Por Juan Manuel Ruiz Machado

Quisiera aventurar de entrada una respuesta a esa inquietud tan frecuente en nuestros tiempos: la razón por la que amamos y gozamos y sufrimos tan apasionadamente por nuestra mascota reside en que a través de ella hemos logrado reivindicar valores que entre los humanos parece, a veces, que estuviéramos perdiendo: la lealtad sin límites, el amor incondicional, la ternura y la alegría de vivir.

Las guerras nos han agotado; el camino lleno de espinas y de sangre que hemos recorrido a lo largo de los tiempos nos ha apabullado. La fe en el hombre parece flaquear entre llamas y tristezas. La decepción ante la crueldad de la traición y la incertidumbre ante la ingratitud de los afectos nos han llenado de pesimismo y desconfianza entre los hombres.

Y justo ahí, cuando muchos creen caer en la náusea, que es la nada y el final, el adiós al hombre y sus batallas, aparece ese personaje que le devuelve la esperanza a todo, que le retorna a la vida su sentido y que llena de paz los espacios físicos y mentales que empieza a ocupar en nuestra existencia.

Lo que no sucede ya con frecuencia entre nosotros sí acontece entonces entre una persona y su mascota: amor a primera vista, devoción y ternura al instante, lealtad y complicidad a toda prueba.

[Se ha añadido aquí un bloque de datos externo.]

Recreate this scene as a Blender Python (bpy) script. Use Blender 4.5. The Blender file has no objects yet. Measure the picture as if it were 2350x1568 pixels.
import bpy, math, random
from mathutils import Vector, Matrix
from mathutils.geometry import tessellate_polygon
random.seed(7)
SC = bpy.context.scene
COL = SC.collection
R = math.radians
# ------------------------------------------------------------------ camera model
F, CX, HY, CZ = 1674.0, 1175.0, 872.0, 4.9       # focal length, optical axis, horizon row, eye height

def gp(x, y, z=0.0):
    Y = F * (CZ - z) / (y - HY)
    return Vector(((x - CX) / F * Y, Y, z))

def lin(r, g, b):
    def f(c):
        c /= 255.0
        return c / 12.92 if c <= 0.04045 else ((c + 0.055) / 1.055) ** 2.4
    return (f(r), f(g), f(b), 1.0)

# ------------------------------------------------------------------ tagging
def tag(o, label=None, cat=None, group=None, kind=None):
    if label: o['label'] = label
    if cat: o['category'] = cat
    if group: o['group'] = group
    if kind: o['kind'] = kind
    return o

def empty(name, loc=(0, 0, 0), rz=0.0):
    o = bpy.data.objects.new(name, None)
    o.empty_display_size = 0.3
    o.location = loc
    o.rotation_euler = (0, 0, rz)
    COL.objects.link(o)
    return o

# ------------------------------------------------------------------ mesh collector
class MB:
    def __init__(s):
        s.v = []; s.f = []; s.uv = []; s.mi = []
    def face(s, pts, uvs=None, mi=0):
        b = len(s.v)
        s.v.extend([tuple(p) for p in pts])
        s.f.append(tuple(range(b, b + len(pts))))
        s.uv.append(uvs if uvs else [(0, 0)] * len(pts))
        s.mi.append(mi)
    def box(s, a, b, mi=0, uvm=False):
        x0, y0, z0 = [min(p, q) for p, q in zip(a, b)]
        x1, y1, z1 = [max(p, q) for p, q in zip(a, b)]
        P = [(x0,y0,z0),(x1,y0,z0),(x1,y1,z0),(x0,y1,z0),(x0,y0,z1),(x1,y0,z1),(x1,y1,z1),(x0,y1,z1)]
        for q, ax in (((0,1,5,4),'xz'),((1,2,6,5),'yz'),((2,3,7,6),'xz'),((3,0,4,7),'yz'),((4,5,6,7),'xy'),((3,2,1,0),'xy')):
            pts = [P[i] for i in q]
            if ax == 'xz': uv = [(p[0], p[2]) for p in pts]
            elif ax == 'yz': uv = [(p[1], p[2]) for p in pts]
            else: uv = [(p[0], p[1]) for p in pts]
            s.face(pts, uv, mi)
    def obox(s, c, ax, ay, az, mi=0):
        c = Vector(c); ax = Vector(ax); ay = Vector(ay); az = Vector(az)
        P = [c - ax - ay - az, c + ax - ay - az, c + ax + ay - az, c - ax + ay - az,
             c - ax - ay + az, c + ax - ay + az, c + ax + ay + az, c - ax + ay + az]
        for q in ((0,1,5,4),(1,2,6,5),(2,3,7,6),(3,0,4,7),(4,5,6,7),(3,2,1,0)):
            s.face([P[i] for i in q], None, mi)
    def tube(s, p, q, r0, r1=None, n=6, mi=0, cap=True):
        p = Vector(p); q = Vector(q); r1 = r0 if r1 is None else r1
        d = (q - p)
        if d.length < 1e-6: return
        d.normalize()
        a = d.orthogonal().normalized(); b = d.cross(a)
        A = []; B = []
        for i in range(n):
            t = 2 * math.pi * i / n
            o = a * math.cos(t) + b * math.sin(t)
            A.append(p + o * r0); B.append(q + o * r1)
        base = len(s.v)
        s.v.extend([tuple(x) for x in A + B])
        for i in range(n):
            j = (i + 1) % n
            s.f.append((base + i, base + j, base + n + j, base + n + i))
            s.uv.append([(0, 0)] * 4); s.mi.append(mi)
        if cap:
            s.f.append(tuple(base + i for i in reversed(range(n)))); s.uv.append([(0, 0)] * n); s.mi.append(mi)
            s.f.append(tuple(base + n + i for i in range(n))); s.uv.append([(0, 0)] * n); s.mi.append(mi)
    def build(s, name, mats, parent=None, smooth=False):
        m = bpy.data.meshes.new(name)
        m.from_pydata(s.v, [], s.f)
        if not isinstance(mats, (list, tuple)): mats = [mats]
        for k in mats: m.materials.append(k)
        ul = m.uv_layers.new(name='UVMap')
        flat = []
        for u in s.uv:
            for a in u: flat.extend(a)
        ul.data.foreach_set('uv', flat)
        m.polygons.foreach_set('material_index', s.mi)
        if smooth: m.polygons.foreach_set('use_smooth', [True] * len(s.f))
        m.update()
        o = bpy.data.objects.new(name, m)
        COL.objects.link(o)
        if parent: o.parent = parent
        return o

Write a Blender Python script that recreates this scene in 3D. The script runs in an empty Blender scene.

Basta con ver a un bebé-perro, como le oí decir a un niño, para contemplar uno de los mejores espectáculos de la naturaleza, por su perfección y belleza, y para quedar enamorado de la vida para siempre.

Después, verlo crecer, saltarín y necio, es una obra de arte, una puesta en escena: es  un protagonista, se sabe contemplado y admirado, y está seguro y fresco mientras te persigue y te lame y te busca y te acompaña.

Los momentos malos se vuelven divertidos. Las amarguras del día se olvidan con sus travesuras, las cosas cambian, y no sabemos bien por qué. ¿Será que, como significa su nombre, nuestra mascota es nuestro talismán para la buena suerte?

Además, ese animal que consuela nuestras vidas nos ha enseñado un lenguaje que deberíamos aprender y practicar con más frecuencia: aquel que se habla a través de los actos sinceros.

La mascota te adora, se muere por ti, te extraña, se alegra de verte, se ilusiona cuando va a salir contigo, te agradece lo que haces por ella, y todo, todo, te lo demuestra de inmediato, sin guardarse nada, sin mediaciones lingüísticas ni interesadas.

Por eso, cuando cuando una mascota se va, se lleva de verdad un pedazo de nuestra vida, ese que incluso a la brava nos lleva a sacar por fin el lado bueno de nuestros sentimientos.

Perderla, verla apagarse o simplemente no encontrarla porque desapareció, se perdió bajo la lluvia o algo así, puede significar una tragedia, una tristeza que podría ser irreparable.

Por eso se aconseja tanto que a los niños se les acompañe desde chicos de una mascota. Empiezan así a tener contacto con otros seres vivos no humanos, afectuosos, y con otras formas de comunicación.

Pero a través de la mascota, el niño aprende que la vida también tiene pérdidas, muy dolorosas, y que los seres a quienes ama, por más esfuerzos y oraciones, un día ya no estarán. Un día será realidad. Muchas veces la mascota es ese primer gran amor que se pierde.

Sea como sea, y corriendo el riesgo de darle atributos que les son propios a los hombres, la razón de tanto amor por ese animal casi siempre indefenso frente a nosotros, es realmente muy simple y sencilla: una mascota hace parte de nuestros seres queridos. Junto a nuestros padres, hermanos y demás familiares.

Eso llena de esperanza nuestro tiempo, en el que tanto daño les hemos hecho a la naturaleza, a todos los seres vivos, comenzando por nosotros mismos. La mascota es esa esperanza de que, como decía aquella vieja canción, algún día volveremos a ser civilizados como los animales.